Demikian dikatakan Dekan Fakultas Ilmu Sosial dan Humaniora Universitas Ngurah Rai (Fishum UNR) Dr. Drs. I Wayan Astawa, SH., MAP., di sela kegiatan “Sosialisasi UU No 12/2022 tentang Tindak Pidana Kekerasan Seksual (TPKS) dan UU No 16/2019 tentang Perkawinan Anak” bertempat di kampus setempat, Kamis (30/3/2023).

Astawa menjelaskan, kegiatan ini bekerja sama dengan Yayasan Bali Sruti yang di dalamnya terdapat aktivis-aktivis perempuan hebat. Serta melibatkan puluhan mahasiswa/i Fishum.

Berdasarkan data yang ia himpun, Astawa menjelaskan, di Bali terjadi 260  tindak KDRT, perempuan dan anak sepanjang 2022. “Angka itu hanya yang dilaporkan ke polisi. Kalau yang belum dilaporkan tentu banyak,” ungkapnya.

Bahkan, masih menurut dia, terjadi peningkatan kasus sebesar 15,2 persen dari tahun sebelumnya. Dari jumlah itu, 30,3 persen korban perempuan berusia 25-44 tahun serta korban perempuan usia 13-27 sebanyak 30 persen.

Karena pentingnya sosialisasi peraturan yang baru setahun diundangkan ini, pihaknya berencana melakukan sosialisasi berkesinambungan yang dikemas dalam Tri Dharma Perguruan Tinggi.

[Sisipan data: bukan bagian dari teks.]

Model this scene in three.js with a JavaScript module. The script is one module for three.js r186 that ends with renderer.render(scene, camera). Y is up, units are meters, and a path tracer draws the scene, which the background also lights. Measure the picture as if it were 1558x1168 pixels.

Fishum UNR, lanjut Astawa, yang mengusung visi Kerakyatan dan Tri Hita Karana sangat relevan menjalankan kewajiban ini karena menyangkut salah satu unsur Tri Hita Karana, yakni Pawongan (membangun hubungan harmonis antar-sesama manusia).

Mahasiswa peserta sosialisasi UUTPKS aktif bertanya.

Diharapkan, seluruh mahasiswanya menjadi agen perubahan setelah mengikuti kegiatan ini. Minimal di lingkungan keluarga dan pergaulannya. Sehingga lama kelamaan masyarakat mulai mengetahui substansi dari UUTPKS.

Pada kesempatan yang sama, Ketua Yayasan Bali Sruti Dr. Ir. Luh Riniti Rahayu, M.Si., berpendapat, UUTPKS sangat komperhensif jika diimplementasikan karena memayungi semua warga negara sehingga tidak ada lagi tindakan kekerasan di Indonesia.

“Undang-undang ini tidak hanya dipahami oleh penegak hukum, tapi seluruh masyarakat khususnya mahasiswa yang notabene agen of change,” jelas Riniti didampingi jajarannya, Sri Sulandari, S.Sos., MAP.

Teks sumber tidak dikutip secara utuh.